> [Source data]:
________

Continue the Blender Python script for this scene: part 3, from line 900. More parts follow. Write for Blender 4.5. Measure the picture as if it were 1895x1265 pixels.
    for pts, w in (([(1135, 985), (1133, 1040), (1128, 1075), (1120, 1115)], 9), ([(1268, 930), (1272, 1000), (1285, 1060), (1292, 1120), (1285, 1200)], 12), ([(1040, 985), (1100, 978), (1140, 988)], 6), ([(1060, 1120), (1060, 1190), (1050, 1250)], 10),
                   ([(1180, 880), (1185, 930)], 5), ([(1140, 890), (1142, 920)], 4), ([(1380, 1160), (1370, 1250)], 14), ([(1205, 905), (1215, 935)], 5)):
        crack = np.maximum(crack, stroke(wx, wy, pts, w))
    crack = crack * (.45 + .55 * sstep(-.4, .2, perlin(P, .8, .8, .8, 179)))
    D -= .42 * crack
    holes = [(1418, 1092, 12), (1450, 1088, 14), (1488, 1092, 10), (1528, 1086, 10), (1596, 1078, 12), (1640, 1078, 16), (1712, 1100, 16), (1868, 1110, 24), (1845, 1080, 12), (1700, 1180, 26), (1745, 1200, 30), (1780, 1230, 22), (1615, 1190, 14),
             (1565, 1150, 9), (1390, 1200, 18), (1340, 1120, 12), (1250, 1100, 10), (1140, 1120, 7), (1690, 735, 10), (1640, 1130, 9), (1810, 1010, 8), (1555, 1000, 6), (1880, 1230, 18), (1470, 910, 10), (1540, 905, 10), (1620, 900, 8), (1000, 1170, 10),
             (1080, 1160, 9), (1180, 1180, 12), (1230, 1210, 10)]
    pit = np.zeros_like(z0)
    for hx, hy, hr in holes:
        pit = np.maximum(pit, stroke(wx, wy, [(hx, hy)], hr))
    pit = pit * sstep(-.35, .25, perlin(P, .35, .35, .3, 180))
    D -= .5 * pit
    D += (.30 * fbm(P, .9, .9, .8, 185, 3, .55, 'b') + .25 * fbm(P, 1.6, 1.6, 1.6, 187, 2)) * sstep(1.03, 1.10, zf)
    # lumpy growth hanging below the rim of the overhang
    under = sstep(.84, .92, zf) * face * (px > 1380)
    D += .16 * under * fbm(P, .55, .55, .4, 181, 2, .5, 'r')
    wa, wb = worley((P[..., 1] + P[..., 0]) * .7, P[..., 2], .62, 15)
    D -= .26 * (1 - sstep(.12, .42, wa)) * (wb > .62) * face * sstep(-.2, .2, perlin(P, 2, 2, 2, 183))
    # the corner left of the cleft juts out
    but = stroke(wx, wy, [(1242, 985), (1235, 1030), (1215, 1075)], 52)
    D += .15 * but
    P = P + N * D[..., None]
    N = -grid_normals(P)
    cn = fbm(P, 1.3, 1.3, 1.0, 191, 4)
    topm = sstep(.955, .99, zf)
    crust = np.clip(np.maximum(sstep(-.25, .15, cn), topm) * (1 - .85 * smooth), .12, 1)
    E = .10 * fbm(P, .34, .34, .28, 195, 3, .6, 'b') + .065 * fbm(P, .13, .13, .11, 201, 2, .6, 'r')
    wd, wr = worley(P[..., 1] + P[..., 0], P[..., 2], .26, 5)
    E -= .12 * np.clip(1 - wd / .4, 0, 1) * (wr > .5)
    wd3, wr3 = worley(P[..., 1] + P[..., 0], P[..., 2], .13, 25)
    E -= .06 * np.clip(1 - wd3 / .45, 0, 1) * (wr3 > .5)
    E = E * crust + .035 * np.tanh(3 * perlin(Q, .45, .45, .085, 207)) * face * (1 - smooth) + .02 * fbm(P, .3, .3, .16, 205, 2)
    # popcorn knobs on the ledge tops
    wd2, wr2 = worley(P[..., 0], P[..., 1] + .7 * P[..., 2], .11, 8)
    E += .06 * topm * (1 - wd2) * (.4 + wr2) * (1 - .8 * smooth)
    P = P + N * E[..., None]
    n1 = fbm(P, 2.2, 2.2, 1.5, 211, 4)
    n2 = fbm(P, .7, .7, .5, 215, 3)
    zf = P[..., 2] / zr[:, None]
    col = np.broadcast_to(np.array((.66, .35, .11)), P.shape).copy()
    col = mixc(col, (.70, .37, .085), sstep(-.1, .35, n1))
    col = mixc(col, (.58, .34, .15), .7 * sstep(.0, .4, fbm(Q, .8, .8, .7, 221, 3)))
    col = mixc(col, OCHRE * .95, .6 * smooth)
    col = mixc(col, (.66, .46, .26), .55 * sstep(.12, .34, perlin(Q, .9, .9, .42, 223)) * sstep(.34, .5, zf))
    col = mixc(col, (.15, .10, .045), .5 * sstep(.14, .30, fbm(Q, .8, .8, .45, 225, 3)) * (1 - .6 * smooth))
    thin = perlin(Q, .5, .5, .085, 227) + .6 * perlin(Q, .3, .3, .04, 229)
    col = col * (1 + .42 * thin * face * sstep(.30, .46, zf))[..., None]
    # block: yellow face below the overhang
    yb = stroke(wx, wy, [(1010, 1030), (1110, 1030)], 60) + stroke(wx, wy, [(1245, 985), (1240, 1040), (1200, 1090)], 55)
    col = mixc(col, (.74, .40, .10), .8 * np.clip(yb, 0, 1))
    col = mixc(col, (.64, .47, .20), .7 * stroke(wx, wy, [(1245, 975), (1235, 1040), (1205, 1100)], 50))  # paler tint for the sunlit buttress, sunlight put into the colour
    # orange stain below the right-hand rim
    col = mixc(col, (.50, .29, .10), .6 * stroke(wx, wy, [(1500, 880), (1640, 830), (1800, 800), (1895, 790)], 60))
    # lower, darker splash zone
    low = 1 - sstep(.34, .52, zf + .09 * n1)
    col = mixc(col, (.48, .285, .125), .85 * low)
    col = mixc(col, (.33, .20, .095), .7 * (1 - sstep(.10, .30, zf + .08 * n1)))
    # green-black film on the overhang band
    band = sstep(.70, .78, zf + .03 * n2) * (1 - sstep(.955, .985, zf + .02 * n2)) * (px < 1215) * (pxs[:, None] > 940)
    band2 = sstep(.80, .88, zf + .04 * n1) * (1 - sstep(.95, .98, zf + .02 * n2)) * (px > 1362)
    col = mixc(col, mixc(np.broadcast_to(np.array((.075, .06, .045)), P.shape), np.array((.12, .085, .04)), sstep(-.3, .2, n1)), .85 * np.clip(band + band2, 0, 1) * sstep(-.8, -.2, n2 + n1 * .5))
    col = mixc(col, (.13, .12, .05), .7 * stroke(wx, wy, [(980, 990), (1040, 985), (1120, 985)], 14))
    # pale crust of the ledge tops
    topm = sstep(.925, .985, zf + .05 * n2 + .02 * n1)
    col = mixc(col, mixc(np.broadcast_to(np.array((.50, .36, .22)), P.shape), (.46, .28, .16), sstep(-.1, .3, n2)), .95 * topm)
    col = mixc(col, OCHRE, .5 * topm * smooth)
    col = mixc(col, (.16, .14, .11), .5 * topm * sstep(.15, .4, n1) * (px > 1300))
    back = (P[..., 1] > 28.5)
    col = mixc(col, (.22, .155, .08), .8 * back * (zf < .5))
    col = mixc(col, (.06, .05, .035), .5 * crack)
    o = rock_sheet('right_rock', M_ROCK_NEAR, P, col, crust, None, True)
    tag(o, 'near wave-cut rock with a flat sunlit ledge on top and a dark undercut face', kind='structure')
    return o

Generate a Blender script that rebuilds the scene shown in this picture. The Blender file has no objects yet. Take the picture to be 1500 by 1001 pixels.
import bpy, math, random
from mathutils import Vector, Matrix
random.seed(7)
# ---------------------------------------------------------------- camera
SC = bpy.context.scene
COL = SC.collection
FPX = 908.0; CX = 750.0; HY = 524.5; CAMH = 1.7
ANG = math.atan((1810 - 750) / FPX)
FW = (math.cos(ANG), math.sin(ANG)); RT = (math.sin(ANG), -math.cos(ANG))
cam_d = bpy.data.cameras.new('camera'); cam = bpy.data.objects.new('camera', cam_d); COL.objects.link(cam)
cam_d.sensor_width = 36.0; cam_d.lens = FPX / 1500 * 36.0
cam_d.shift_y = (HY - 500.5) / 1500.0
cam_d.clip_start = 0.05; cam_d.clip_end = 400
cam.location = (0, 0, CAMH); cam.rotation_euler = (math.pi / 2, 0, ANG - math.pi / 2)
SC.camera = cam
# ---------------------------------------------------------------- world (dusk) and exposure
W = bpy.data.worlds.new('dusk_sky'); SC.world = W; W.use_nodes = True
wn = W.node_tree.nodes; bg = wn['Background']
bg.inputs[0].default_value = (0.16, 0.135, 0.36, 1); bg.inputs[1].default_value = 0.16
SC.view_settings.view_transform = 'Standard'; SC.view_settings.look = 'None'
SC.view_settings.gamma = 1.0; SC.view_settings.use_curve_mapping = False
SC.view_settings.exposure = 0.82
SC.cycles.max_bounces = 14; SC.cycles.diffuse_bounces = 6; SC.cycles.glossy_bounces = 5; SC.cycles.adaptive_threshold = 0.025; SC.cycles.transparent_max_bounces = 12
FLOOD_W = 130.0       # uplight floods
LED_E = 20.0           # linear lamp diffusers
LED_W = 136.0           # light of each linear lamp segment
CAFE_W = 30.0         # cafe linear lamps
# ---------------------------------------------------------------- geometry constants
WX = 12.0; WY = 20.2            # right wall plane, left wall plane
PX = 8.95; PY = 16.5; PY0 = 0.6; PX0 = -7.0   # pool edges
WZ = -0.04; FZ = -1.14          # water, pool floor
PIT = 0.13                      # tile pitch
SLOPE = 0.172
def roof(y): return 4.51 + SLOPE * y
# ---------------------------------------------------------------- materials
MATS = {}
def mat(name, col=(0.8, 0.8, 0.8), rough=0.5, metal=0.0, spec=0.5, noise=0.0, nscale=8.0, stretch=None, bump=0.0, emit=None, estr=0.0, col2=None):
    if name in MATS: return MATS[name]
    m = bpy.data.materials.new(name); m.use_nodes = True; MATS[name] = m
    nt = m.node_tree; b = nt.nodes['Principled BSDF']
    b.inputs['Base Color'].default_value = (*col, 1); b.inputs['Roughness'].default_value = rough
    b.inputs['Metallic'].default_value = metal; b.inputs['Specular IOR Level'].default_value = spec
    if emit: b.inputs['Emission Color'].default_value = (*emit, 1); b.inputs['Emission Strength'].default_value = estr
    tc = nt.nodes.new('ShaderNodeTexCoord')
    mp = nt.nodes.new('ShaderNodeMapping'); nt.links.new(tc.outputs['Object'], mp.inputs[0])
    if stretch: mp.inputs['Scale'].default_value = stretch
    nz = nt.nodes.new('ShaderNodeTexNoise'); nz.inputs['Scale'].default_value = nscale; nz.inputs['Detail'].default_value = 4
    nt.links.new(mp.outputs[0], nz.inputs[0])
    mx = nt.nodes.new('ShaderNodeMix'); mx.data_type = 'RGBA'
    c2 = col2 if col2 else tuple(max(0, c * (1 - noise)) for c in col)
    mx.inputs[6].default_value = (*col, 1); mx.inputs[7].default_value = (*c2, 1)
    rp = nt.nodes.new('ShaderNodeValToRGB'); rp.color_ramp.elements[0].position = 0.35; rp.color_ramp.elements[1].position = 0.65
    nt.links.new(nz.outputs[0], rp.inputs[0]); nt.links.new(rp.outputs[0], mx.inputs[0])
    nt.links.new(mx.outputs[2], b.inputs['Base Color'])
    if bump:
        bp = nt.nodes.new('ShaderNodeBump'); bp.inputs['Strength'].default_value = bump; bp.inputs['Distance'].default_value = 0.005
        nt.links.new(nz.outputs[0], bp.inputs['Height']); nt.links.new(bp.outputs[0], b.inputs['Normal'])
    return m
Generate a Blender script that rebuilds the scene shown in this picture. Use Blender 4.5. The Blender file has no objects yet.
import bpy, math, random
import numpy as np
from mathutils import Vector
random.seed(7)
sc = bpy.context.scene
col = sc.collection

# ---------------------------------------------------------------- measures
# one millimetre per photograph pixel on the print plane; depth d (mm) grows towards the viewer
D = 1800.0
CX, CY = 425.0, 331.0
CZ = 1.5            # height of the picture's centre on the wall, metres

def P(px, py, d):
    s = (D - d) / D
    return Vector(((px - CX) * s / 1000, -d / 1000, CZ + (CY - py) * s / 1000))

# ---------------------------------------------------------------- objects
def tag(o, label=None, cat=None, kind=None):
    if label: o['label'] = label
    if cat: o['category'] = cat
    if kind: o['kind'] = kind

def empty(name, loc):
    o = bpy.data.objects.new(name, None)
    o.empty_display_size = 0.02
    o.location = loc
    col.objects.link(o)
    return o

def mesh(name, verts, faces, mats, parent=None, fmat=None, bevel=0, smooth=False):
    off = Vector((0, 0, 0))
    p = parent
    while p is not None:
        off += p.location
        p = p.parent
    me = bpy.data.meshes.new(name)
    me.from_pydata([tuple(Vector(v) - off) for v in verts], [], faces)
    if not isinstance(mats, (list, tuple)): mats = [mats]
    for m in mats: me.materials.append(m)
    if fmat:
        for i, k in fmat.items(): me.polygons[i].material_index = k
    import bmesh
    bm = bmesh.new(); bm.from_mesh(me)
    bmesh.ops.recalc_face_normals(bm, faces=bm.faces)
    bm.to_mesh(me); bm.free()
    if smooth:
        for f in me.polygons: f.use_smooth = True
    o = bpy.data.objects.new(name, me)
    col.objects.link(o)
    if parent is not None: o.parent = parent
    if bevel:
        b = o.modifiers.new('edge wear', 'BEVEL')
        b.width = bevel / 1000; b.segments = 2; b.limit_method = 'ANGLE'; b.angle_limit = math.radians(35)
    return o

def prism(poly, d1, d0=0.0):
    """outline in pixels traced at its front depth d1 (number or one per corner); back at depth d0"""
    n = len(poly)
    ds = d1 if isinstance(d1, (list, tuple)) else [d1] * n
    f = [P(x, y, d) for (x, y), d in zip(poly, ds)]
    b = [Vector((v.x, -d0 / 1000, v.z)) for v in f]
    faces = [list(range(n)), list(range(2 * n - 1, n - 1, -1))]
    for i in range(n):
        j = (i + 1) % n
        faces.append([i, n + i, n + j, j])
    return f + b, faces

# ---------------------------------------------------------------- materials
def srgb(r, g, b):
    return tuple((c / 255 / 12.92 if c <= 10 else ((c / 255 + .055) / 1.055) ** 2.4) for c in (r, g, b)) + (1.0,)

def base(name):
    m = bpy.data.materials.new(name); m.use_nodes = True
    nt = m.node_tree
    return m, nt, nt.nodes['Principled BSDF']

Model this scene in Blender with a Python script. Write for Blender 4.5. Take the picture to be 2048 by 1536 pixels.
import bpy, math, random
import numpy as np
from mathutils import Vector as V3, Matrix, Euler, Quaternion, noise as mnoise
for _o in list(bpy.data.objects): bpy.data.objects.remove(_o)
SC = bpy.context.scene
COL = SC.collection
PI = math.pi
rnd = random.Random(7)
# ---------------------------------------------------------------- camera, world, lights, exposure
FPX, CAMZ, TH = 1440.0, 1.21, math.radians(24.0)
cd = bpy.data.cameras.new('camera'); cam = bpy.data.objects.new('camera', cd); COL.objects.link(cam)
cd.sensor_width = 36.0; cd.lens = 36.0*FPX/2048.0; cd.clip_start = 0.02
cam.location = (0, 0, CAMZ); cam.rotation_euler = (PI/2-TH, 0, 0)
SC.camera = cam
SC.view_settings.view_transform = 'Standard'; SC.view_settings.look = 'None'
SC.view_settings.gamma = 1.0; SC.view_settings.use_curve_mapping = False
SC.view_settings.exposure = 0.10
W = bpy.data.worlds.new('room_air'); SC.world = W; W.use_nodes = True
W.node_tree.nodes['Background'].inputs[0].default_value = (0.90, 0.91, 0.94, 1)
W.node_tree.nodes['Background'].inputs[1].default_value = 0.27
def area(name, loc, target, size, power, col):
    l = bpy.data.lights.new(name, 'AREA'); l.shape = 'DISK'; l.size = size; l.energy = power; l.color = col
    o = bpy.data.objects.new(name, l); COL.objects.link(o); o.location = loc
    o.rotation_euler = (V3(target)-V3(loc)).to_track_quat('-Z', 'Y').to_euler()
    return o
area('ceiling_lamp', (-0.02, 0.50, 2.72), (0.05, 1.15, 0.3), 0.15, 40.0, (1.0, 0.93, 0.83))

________

> [The problem]: Lines holding the word "Python" should be counted across the entries; state only how many there are.

> [Task response]: 2